##### SUPPLIED DATA

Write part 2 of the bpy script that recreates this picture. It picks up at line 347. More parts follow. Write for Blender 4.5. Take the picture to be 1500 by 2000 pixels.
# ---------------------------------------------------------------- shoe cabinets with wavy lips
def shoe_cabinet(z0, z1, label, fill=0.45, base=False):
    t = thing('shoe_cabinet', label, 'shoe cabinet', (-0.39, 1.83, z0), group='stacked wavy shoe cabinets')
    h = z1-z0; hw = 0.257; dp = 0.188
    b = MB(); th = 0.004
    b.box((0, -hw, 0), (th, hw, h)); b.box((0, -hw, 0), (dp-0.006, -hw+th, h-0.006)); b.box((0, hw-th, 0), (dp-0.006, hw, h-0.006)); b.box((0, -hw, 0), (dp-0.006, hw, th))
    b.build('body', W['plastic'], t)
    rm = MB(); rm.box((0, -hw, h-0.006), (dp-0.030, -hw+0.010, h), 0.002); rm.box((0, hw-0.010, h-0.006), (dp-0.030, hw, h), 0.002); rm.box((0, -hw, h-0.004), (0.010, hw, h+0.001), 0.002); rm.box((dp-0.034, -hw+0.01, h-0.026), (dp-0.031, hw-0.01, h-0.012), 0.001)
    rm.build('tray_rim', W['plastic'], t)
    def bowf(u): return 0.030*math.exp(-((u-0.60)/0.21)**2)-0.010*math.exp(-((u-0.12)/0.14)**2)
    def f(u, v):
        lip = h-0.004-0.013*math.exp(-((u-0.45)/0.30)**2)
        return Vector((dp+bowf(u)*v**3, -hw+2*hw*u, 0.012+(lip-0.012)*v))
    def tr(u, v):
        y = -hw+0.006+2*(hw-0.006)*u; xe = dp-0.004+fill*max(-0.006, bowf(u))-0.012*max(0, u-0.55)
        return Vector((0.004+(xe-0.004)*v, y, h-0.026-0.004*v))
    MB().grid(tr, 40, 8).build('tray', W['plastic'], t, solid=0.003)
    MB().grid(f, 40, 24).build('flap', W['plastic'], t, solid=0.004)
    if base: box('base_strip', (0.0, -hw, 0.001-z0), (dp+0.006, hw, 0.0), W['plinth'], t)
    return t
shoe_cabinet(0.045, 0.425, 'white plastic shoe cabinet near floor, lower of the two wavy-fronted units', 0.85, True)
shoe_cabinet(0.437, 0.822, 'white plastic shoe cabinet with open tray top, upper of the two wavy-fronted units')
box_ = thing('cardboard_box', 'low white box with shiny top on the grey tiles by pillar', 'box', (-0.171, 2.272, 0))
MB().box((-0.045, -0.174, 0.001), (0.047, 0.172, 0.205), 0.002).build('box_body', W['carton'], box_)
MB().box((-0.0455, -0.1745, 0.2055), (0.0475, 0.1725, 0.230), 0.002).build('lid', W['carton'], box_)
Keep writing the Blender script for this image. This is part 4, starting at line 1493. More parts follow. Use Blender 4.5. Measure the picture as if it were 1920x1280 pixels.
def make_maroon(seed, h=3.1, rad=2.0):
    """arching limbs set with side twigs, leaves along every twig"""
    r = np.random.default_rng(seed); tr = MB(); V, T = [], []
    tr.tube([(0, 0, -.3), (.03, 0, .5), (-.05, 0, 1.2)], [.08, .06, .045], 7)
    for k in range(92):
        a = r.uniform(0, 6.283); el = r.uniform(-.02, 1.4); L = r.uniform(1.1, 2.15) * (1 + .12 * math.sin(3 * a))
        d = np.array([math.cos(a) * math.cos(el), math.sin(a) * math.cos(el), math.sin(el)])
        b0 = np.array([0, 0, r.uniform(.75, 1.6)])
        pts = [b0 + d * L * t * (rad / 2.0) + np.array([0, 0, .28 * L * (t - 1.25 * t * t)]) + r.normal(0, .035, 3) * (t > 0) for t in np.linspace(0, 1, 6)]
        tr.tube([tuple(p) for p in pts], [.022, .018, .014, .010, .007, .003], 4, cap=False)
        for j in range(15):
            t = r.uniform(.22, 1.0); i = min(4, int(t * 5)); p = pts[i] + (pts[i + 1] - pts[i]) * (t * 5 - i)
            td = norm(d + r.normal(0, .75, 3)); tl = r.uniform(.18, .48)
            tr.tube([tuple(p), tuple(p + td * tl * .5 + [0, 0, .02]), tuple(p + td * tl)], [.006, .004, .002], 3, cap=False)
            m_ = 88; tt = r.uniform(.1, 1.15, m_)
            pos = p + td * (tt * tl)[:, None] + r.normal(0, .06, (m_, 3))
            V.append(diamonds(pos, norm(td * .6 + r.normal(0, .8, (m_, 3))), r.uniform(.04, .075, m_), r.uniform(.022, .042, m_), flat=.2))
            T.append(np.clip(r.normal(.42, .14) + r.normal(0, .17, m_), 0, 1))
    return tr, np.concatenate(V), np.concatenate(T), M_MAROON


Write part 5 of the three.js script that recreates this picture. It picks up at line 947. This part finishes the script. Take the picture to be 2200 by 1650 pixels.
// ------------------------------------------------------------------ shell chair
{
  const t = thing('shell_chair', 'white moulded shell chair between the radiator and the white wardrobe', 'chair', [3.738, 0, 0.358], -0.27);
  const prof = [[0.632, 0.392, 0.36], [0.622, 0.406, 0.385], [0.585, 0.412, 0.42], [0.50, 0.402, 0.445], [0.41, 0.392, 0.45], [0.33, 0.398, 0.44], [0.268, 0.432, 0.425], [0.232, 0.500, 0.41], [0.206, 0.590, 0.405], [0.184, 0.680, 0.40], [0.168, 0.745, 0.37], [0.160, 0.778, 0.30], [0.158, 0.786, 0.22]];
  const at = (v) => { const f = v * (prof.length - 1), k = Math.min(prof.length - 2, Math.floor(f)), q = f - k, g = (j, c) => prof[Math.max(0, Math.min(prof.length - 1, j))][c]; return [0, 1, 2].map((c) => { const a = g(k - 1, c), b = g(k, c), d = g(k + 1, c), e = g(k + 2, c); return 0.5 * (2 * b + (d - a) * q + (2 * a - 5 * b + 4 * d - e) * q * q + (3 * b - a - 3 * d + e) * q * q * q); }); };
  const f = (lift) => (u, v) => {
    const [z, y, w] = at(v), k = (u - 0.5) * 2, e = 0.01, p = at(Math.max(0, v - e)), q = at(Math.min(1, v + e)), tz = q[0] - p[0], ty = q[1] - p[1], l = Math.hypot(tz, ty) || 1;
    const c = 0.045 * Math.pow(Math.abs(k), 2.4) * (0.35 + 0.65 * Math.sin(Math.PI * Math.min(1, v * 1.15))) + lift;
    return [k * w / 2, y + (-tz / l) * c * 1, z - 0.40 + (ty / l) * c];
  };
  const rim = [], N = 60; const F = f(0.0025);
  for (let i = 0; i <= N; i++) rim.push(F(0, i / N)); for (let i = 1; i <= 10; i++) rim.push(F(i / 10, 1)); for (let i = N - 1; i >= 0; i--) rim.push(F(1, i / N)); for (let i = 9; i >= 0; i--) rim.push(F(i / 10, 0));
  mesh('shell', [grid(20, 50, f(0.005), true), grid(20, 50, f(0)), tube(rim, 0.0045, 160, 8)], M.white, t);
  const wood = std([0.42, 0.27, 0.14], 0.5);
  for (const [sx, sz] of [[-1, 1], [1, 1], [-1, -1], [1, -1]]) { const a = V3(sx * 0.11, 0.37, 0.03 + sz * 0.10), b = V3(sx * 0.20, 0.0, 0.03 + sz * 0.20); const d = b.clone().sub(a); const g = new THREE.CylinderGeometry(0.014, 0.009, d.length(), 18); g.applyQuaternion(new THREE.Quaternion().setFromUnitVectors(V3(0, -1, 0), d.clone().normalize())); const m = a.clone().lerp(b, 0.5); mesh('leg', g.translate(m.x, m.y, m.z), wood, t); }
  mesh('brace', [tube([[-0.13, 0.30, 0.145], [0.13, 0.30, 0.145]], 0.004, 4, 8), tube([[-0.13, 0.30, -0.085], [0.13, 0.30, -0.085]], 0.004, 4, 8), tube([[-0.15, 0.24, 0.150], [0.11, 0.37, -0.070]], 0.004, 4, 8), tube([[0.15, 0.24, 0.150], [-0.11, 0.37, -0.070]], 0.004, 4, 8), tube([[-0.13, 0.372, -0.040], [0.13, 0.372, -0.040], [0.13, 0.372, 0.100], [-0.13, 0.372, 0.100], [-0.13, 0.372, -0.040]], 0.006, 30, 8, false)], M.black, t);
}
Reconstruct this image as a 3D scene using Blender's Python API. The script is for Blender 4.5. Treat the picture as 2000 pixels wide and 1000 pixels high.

##########

__WHAT THE TASK REQUIRES__. Only lines with the string "follow" belong in your answer; copy each one.

__THE OUTPUT__.
Write part 2 of the bpy script that recreates this picture. It picks up at line 347. More parts follow. Write for Blender 4.5. Take the picture to be 1500 by 2000 pixels.
Keep writing the Blender script for this image. This is part 4, starting at line 1493. More parts follow. Use Blender 4.5. Measure the picture as if it were 1920x1280 pixels.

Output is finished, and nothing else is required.